Il mese ha visto la prosecuzione delle dinamiche che hanno caratterizzato maggio e giugno, con gli indici azionari stabili o in rialzo e quelli obbligazionari stabili o in ribasso, e l’attenzione degli investitori focalizzata su tassi di interesse, evoluzione delle dinamiche inflattive, dati macroeconomici e risultati aziendali sul primo semestre.
Le principali banche centrali, pur mantenendo un approccio restrittivo con ulteriori aumenti dei tassi di riferimento, iniziano a preparare i mercati finanziari e l’economia reale ad una nuova fase delle politiche monetarie. In occasione dell’aumento dei tassi ufficiali di luglio, il messaggio di FED e BCE è stato grosso modo simile: consapevoli che gli effetti dei rialzi dell’ultimo anno non siano ancora evidenti nell’economia reale, che il calo dell’inflazione, per quanto sensibile, non permetta di abbassare la guardia, e che la resilienza dell’economia, contrariamente a pochi mesi fa, non induca a prevedere una recessione, al fine di determinare la necessità di ulteriori restrizioni del credito, nei prossimi mesi, adotteranno un approccio basato sui dati economici. L’attenzione dei mercati sembra destinata a spostarsi dal momento del possibile inizio del ciclo di ribasso dei tassi alla durata dell’attuale approccio restrittivo.
Viviamo in un mondo in cui, in meno di un anno e mezzo, i tassi di interesse sui prestiti sono aumentati a livelli che pochi avrebbero immaginato nel 2021, le banche hanno significativamente ristretto gli standard creditizi riducendo l’erogazione di credito all’economia reale, l’inflazione è in calo rispetto ai picchi della scorsa estate ma i suoi effetti sono sempre più evidenti, a tutti e in tutto il mondo, eppure la recessione di cui tanto si parla non solo non si sta manifestando, ma sta anche uscendo dalle previsioni di economisti e banchieri centrali. E, per quanto riguarda gli investimenti in azioni, appare sempre meno evidente nell’evoluzione delle stime degli utili aziendali.

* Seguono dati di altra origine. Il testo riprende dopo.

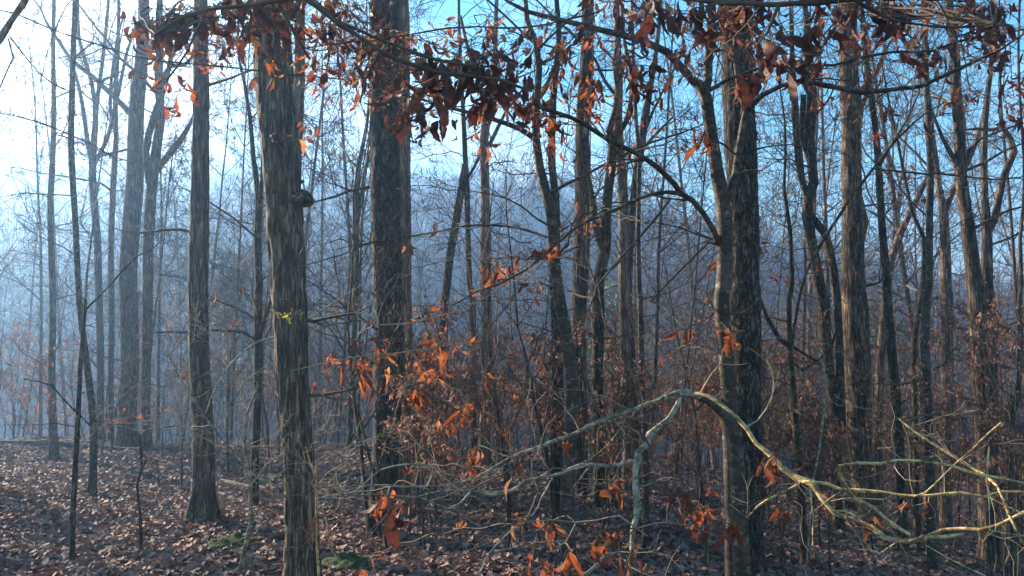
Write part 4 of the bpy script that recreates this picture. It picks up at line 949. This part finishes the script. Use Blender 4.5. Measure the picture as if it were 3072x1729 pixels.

In questo scenario sembrano emergere delle nuove dinamiche nei mercati azionari. Il rialzo degli indici è sempre meno concentrato, ed il trend rialzista si sta estendendo a diverse aree. La tecnologia, il Nasdaq e le mega capitalizzazioni, per quanto stabili, hanno smesso di sovraperformare nettamente tutto il resto. Ci sono segnali di forza relativa in aree cicliche come finanziari, industriali e materiali, che nel primo semestre sono stati penalizzati dalle prospettive di rallentamento economico; nelle “small cap” rispetto agli indici principali in USA ed Europa, e nei mercati emergenti rispetto agli indici dei paesi sviluppati.
Va sottolineato il marcato rialzo degli indicatori di “sentiment” di mercato, conseguenza anche di un forzato riposizionamento sulle azioni da parte di diverse categorie di investitori che non hanno beneficiato delle performance degli indici negli ultimi mesi. Eccessi di ottimismo tendono ad anticipare aumenti di volatilità, e non vanno sottovalutati.
In luglio abbiamo non abbiamo apportato modifiche alla componente obbligazionaria del portafoglio, che continua a rappresentare circa un quarto degli investimenti, per metà allocata a governativi americani con scadenze inferiori ai due anni (14%) e per il resto a obbligazioni governative emergenti (6%), a corporate investment grade (2%) e corporate high yield (4%), con una duration complessiva di 1,7 anni.
Abbiamo marginalmente ridotto l’esposizione azionaria (-3%), con la riduzione di USA (-5%) ed Europa (-3%) e l’aumento dei mercati emergenti (+5%). A livello settoriale abbiamo aumentato il peso di finanziari (+8%), comunicazioni e consumer discretionary (+2% ognuno) a fronte di una riduzione di industriali (-2%) ed information technology (-4%). Abbiamo aumentato l’esposizione al dollaro USA (+6%) riducendo euro (-4,5%) e, marginalmente, sterline e franchi svizzeri.